A rare portrait by Austrian artist Gustav Klimt has sold for $236.4 million (£179m) at Sotheby’s in New York, becoming the second most expensive artwork ever auctioned. The Portrait of Elisabeth Lederer, painted between 1914 and 1916, triggered a 20-minute bidding war among six buyers. Sotheby’s did not disclose the identity of the winning bidder.
The painting’s history is as dramatic as its price. It was looted by the Nazis, nearly destroyed in a World War Two fire, and later recovered in 1948. Returned to Lederer’s brother, Erich, it remained with the family until it was sold in 1983. The portrait, which shows Lederer in a white robe before a blue tapestry with Asian motifs, later entered the private collection of Estée Lauder heir Leonard A. Lauder in 1985, where it stayed until this week’s sale.

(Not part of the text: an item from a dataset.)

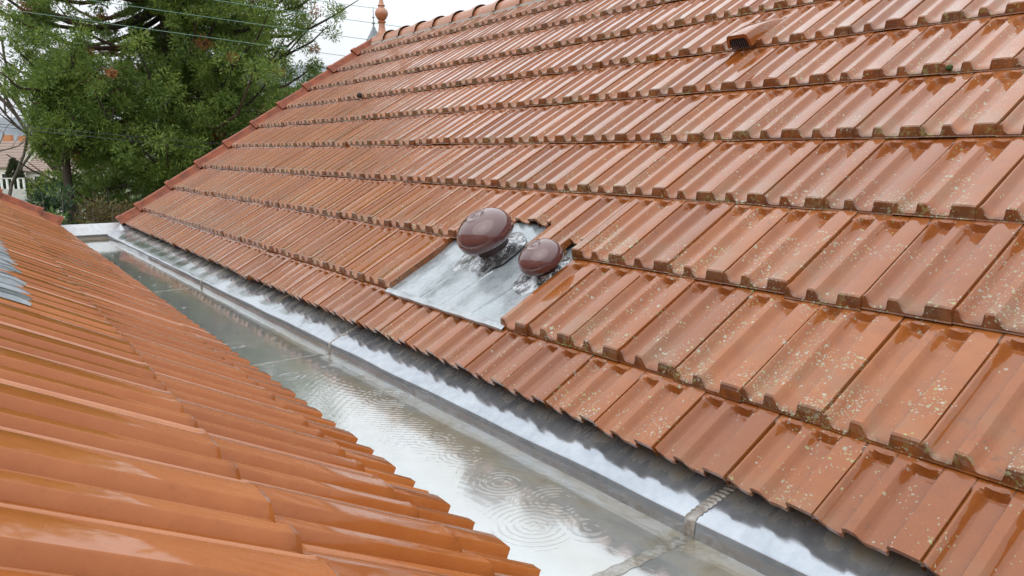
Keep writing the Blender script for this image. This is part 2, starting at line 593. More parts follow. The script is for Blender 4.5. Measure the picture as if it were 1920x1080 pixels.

Tuesday’s auction far exceeded expectations, with Sotheby’s originally estimating a price of $150 million. Several other Klimt works from Lauder’s collection also sold for between $60m and $80m. The record for the most expensive artwork ever sold at auction remains Leonardo da Vinci’s Salvator Mundi, which fetched $450.3m in 2017. In a separate headline, a 101-kg functioning gold toilet by Maurizio Cattelan sold for $12.1m during the same event.